> SOURCE DATA:
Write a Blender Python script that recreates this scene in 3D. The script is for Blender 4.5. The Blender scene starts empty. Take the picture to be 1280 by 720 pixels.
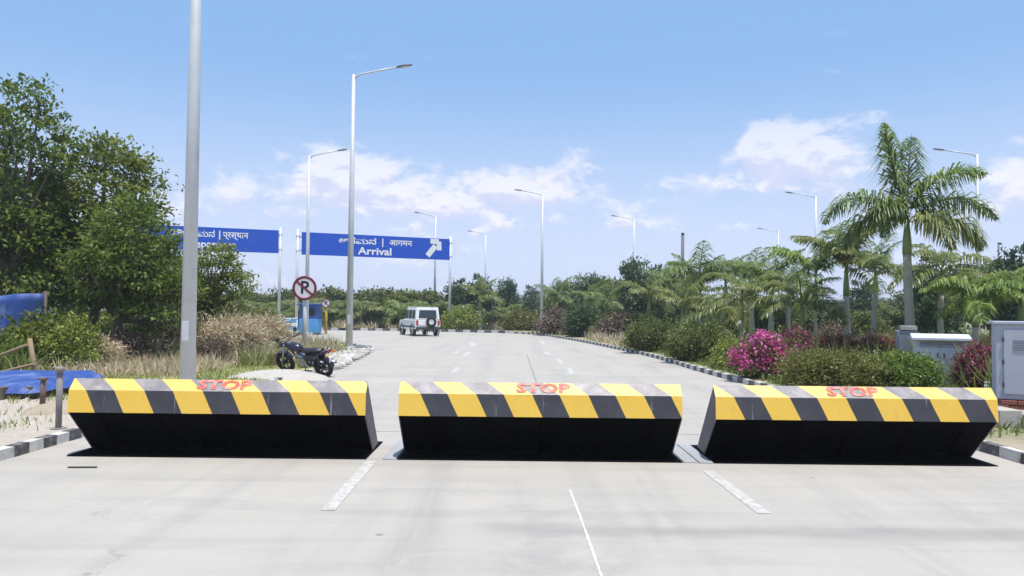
import bpy, bmesh, math, random
import numpy as np
from mathutils import Vector, Matrix, Euler

S = bpy.context.scene
C = S.collection
R = math.radians
random.seed(7)
rng = np.random.default_rng(7)

# ------------------------------------------------------------------ camera
FPX, CAMH = 950.0, 1.7
cam_d = bpy.data.cameras.new('camera')
cam = bpy.data.objects.new('camera', cam_d)
C.objects.link(cam)
cam_d.sensor_width = 36.0
cam_d.lens = 36.0 * FPX / 1280.0
cam_d.clip_start, cam_d.clip_end = 0.1, 6000
CAMROT = Matrix.Rotation(R(91.69), 3, 'X') @ Matrix.Rotation(R(0.6), 3, 'Z')
cam.matrix_world = Matrix.Translation((0, 0, CAMH)) @ CAMROT.to_4x4()
S.camera = cam

def ray(px, py):
    return CAMROT @ Vector(((px - 640) / FPX, -(py - 360) / FPX, -1.0))

def G(px, py, z=0.0):
    """the ground point seen at a pixel of the photograph"""
    d = ray(px, py)
    return Vector((0, 0, CAMH)) + d * ((z - CAMH) / d.z)

def at(px, py, y):
    """the point seen at a pixel, y metres ahead"""
    d = ray(px, py)
    return Vector((0, 0, CAMH)) + d * (y / d.y)

# ------------------------------------------------------------------ world, sun, exposure
SUN_EL, SUN_AZ = R(77), R(152)            # azimuth from +Y towards +X: high, behind the camera to the right
w = bpy.data.worlds.new('World'); S.world = w; w.use_nodes = True
nt = w.node_tree; nt.nodes.clear()
class NT:
    def __init__(self, t): self.t = t
    def n(self, ty, **kw):
        o = self.t.nodes.new(ty)
        for k, v in kw.items(): setattr(o, k, v)
        return o
    def l(self, a, b): self.t.links.new(a, b)
    def val(self, sock, v):
        if hasattr(v, 'is_output'): self.l(v, sock)
        else: sock.default_value = v
    def m(self, op, a, b=0.0, c=None, clamp=False):
        o = self.n('ShaderNodeMath', operation=op, use_clamp=clamp)
        self.val(o.inputs[0], a); self.val(o.inputs[1], b)
        if c is not None: self.val(o.inputs[2], c)
        return o.outputs[0]
    def mix(self, f, a, b, bt='MIX'):
        o = self.n('ShaderNodeMix', data_type='RGBA', blend_type=bt)
        self.val(o.inputs[0], f); self.val(o.inputs[6], a); self.val(o.inputs[7], b)
        return o.outputs[2]
    def ramp(self, f, stops):
        o = self.n('ShaderNodeValToRGB')
        e = o.color_ramp.elements
        while len(e) < len(stops): e.new(0.5)
        for x, (p, c) in zip(e, stops): x.position = p; x.color = (*c, 1) if len(c) == 3 else c
        self.val(o.inputs[0], f)
        return o.outputs[0]
    def sstep(self, x, a, b):
        o = self.n('ShaderNodeMapRange', interpolation_type='SMOOTHSTEP')
        self.val(o.inputs[0], x); self.val(o.inputs[1], a); self.val(o.inputs[2], b)
        return o.outputs[0]
    def noise(self, vec, scale, detail=4, rough=0.55, dist=0.0):
        o = self.n('ShaderNodeTexNoise')
        if vec is not None: self.l(vec, o.inputs['Vector'])
        o.inputs['Scale'].default_value = scale; o.inputs['Detail'].default_value = detail
        o.inputs['Roughness'].default_value = rough; o.inputs['Distortion'].default_value = dist
        return o.outputs[0]
N = NT(nt)
sky = N.n('ShaderNodeTexSky', sky_type='NISHITA', sun_disc=False)
sky.sun_elevation = SUN_EL; sky.sun_rotation = SUN_AZ
sky.air_density = 1.0; sky.dust_density = 1.2; sky.ozone_density = 1.4; sky.altitude = 100
tc = N.n('ShaderNodeTexCoord'); sep = N.n('ShaderNodeSeparateXYZ'); N.l(tc.outputs['Generated'], sep.inputs[0])
sx, sy, sz = sep.outputs
az = N.m('ARCTAN2', sx, sy); el = N.m('ARCSINE', sz)
mp = N.n('ShaderNodeMapping'); N.l(tc.outputs['Generated'], mp.inputs[0]); mp.inputs['Scale'].default_value = (1, 1, 1.9)
mp.inputs['Location'].default_value = (0.3, 0.1, 0.05)
big = N.noise(mp.outputs[0], 5.0, 6, 0.55, 0.2)
fine = N.noise(mp.outputs[0], 21.0, 10, 0.62, 0.3)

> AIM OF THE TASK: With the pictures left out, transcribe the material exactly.

> EXERCISE OUTPUT:
Write a Blender Python script that recreates this scene in 3D. The script is for Blender 4.5. The Blender scene starts empty. Take the picture to be 1280 by 720 pixels.
import bpy, bmesh, math, random
import numpy as np
from mathutils import Vector, Matrix, Euler

S = bpy.context.scene
C = S.collection
R = math.radians
random.seed(7)
rng = np.random.default_rng(7)

# ------------------------------------------------------------------ camera
FPX, CAMH = 950.0, 1.7
cam_d = bpy.data.cameras.new('camera')
cam = bpy.data.objects.new('camera', cam_d)
C.objects.link(cam)
cam_d.sensor_width = 36.0
cam_d.lens = 36.0 * FPX / 1280.0
cam_d.clip_start, cam_d.clip_end = 0.1, 6000
CAMROT = Matrix.Rotation(R(91.69), 3, 'X') @ Matrix.Rotation(R(0.6), 3, 'Z')
cam.matrix_world = Matrix.Translation((0, 0, CAMH)) @ CAMROT.to_4x4()
S.camera = cam

def ray(px, py):
    return CAMROT @ Vector(((px - 640) / FPX, -(py - 360) / FPX, -1.0))

def G(px, py, z=0.0):
    """the ground point seen at a pixel of the photograph"""
    d = ray(px, py)
    return Vector((0, 0, CAMH)) + d * ((z - CAMH) / d.z)

def at(px, py, y):
    """the point seen at a pixel, y metres ahead"""
    d = ray(px, py)
    return Vector((0, 0, CAMH)) + d * (y / d.y)

# ------------------------------------------------------------------ world, sun, exposure
SUN_EL, SUN_AZ = R(77), R(152)            # azimuth from +Y towards +X: high, behind the camera to the right
w = bpy.data.worlds.new('World'); S.world = w; w.use_nodes = True
nt = w.node_tree; nt.nodes.clear()
class NT:
    def __init__(self, t): self.t = t
    def n(self, ty, **kw):
        o = self.t.nodes.new(ty)
        for k, v in kw.items(): setattr(o, k, v)
        return o
    def l(self, a, b): self.t.links.new(a, b)
    def val(self, sock, v):
        if hasattr(v, 'is_output'): self.l(v, sock)
        else: sock.default_value = v
    def m(self, op, a, b=0.0, c=None, clamp=False):
        o = self.n('ShaderNodeMath', operation=op, use_clamp=clamp)
        self.val(o.inputs[0], a); self.val(o.inputs[1], b)
        if c is not None: self.val(o.inputs[2], c)
        return o.outputs[0]
    def mix(self, f, a, b, bt='MIX'):
        o = self.n('ShaderNodeMix', data_type='RGBA', blend_type=bt)
        self.val(o.inputs[0], f); self.val(o.inputs[6], a); self.val(o.inputs[7], b)
        return o.outputs[2]
    def ramp(self, f, stops):
        o = self.n('ShaderNodeValToRGB')
        e = o.color_ramp.elements
        while len(e) < len(stops): e.new(0.5)
        for x, (p, c) in zip(e, stops): x.position = p; x.color = (*c, 1) if len(c) == 3 else c
        self.val(o.inputs[0], f)
        return o.outputs[0]
    def sstep(self, x, a, b):
        o = self.n('ShaderNodeMapRange', interpolation_type='SMOOTHSTEP')
        self.val(o.inputs[0], x); self.val(o.inputs[1], a); self.val(o.inputs[2], b)
        return o.outputs[0]
    def noise(self, vec, scale, detail=4, rough=0.55, dist=0.0):
        o = self.n('ShaderNodeTexNoise')
        if vec is not None: self.l(vec, o.inputs['Vector'])
        o.inputs['Scale'].default_value = scale; o.inputs['Detail'].default_value = detail
        o.inputs['Roughness'].default_value = rough; o.inputs['Distortion'].default_value = dist
        return o.outputs[0]
N = NT(nt)
sky = N.n('ShaderNodeTexSky', sky_type='NISHITA', sun_disc=False)
sky.sun_elevation = SUN_EL; sky.sun_rotation = SUN_AZ
sky.air_density = 1.0; sky.dust_density = 1.2; sky.ozone_density = 1.4; sky.altitude = 100
tc = N.n('ShaderNodeTexCoord'); sep = N.n('ShaderNodeSeparateXYZ'); N.l(tc.outputs['Generated'], sep.inputs[0])
sx, sy, sz = sep.outputs
az = N.m('ARCTAN2', sx, sy); el = N.m('ARCSINE', sz)
mp = N.n('ShaderNodeMapping'); N.l(tc.outputs['Generated'], mp.inputs[0]); mp.inputs['Scale'].default_value = (1, 1, 1.9)
mp.inputs['Location'].default_value = (0.3, 0.1, 0.05)
big = N.noise(mp.outputs[0], 5.0, 6, 0.55, 0.2)
fine = N.noise(mp.outputs[0], 21.0, 10, 0.62, 0.3)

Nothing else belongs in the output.